There's a lot of momentum for Conn's (CONN 1.35%) these days. The retailer of furniture, mattresses, and consumer electronics saw its shares hit another fresh 52-week high on Friday. The stock soared nearly 18% last week, making it one of the market's biggest winners, and has surged 184% since bottoming out last summer, more than doubling in April alone. 

There have been some encouraging developments and bullish analyst notes spurring the stock's revival. Last week's catalyst was Rick Nelson at Stephens, who boosted his price target on the shares from $15 to $25. He thinks we're in the early stages of a turnaround and that Conn's has an easy path to post improving comps as it lowers its losses and borrowing costs. Nelson's call earlier this year to tap Conn's as his "Best Idea for 2017" just keeps looking smarter with every uptick.
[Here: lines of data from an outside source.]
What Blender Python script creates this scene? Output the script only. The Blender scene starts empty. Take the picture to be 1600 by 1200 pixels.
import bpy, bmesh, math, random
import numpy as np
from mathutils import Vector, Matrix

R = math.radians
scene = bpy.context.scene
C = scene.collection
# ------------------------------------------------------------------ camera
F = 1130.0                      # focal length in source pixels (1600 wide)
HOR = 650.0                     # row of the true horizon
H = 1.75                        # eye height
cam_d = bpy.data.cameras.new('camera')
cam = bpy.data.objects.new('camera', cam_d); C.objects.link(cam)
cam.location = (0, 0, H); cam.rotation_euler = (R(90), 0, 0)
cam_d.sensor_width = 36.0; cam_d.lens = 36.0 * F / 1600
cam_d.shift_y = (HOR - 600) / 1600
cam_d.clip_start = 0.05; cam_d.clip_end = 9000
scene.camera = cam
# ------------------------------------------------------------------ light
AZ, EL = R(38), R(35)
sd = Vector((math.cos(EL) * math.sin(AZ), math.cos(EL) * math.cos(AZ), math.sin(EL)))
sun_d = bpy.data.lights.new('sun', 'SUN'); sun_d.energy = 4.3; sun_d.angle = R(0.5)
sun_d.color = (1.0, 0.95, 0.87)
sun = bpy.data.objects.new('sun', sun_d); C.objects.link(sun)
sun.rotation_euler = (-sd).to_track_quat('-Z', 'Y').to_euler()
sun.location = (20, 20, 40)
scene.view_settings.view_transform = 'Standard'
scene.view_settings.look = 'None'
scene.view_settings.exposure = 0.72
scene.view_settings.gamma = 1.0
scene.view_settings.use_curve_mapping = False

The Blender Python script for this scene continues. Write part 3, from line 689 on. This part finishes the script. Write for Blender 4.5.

But let's not get cocky. A big test comes on Tuesday, when the 113-store chain posts its fiscal first-quarter results, and it will have to justify its recent gains.

Conn's Home Plus exterior shot.

Image source: Conn's.

Prose and Conn's

Wall Street pros aren't holding out for much in Tuesday morning's numbers. They see net sales clocking in at $358.7 million, 8% below last year's level. That would be the retailer's steepest top-line decline since the summer of 2011. The market's also holding out for more red ink, something it's done for nearly two years outside of the two holiday-containing quarters. However, the $0.22-per-share deficit that analysts are targeting is better than the $0.31 loss Conn's posted a year earlier.

This may not seem like the results you'd expect out of a stock that's nearly tripled since last summer, but there's more to this story than the superficial results suggest. Comps should once again be negative, but the reasons for the store-level sales decline include scaling back on less profitable product offerings and tightening up financing standards. The end result is that margins are improving, and the delinquencies from borrowers who were once threatening the company's viability are starting to stabilize. 

Wall Street's warming up to the leaner Conn's, especially since it received regulatory clearance to offer direct loans in Texas and Louisiana, giving it the wiggle room to command higher interest rates out of its shoppers with weaker credit scores. 

Analysts now see a return to profitability this fiscal year. Getting Conn's back into the black on an annual basis may not be enough to justify the stock's push to new highs heading into Tuesday's report, but another quarterly step in the right direction during a seasonally sleepy part of the operating calendar would be a good move.